Insidious isn’t a badly-made film, and I confess it did get one BIG jump out of me, and legitimately, too (that is, not a false-scare caused by a loud noise or something), but I was put off by how familiar everything seemed. Husband doesn’t believe wife’s tale of odd things occurring in the house? Check. Husband sends away ghostbuster brought in by his wife? Check. Child lost in another dimension, calling for parents? Check. Screams, lights go out, furniture over-turned? Check. Child possessed by a demon? Check. Combination of science and the supernatural, neither one especially satisfying? Check. Last-second “kicker”? Check.
Furthermore, fully half of the running time of Insidious is utilised just setting up the premise of “Dalton gets stuck in the dark dimension.” At this point, the focus of the film suddenly goes from “haunted house hijinks” to “rescue quest,” cutting off the first and short-changing the latter. Josh’s visit to The Further is confusing (what’s with the waxworks-like Fifties Family?) and low-budget (admittedly, Insidious looks pretty darn good for a budget of under $2 million, but the lack of resources really shows in these climactic scenes, which are basically just dark and might as well have been shot in a warehouse or your grandmother’s basement; plus, the painted-face demons and white-faced ghosts aren’t exactly world-class effects, either). Of course, having a low budget doesn’t have to mean “no imagination,” but Insidious seems content to recycle a threadbare narrative with the least effort possible.

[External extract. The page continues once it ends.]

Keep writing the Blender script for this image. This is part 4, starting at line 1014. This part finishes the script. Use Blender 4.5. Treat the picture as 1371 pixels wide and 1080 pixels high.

As a disposable, “let’s go to the cinema and shriek a bit when we’re surprised (vs. frightened)” bit of entertainment, Insidious is adequate and inoffensive fun, and audiences seem to agree, as it’s reaping large baskets of cash at the box-office (on a miniscule investment, as noted above). It’s not insulting to the viewer—no last-minute “twist” which makes little sense (I’m looking at you, The Last Exorcism) and delivers a fair number of shocks, spread evenly over the the running time rather than turning out to be all show and no go (Paranormal Activity I and II, are you listening?). So I can’t call this bad, or even a waste of time and money. But this is by no means a seriously “scary,” imaginative, or even especially well-made film.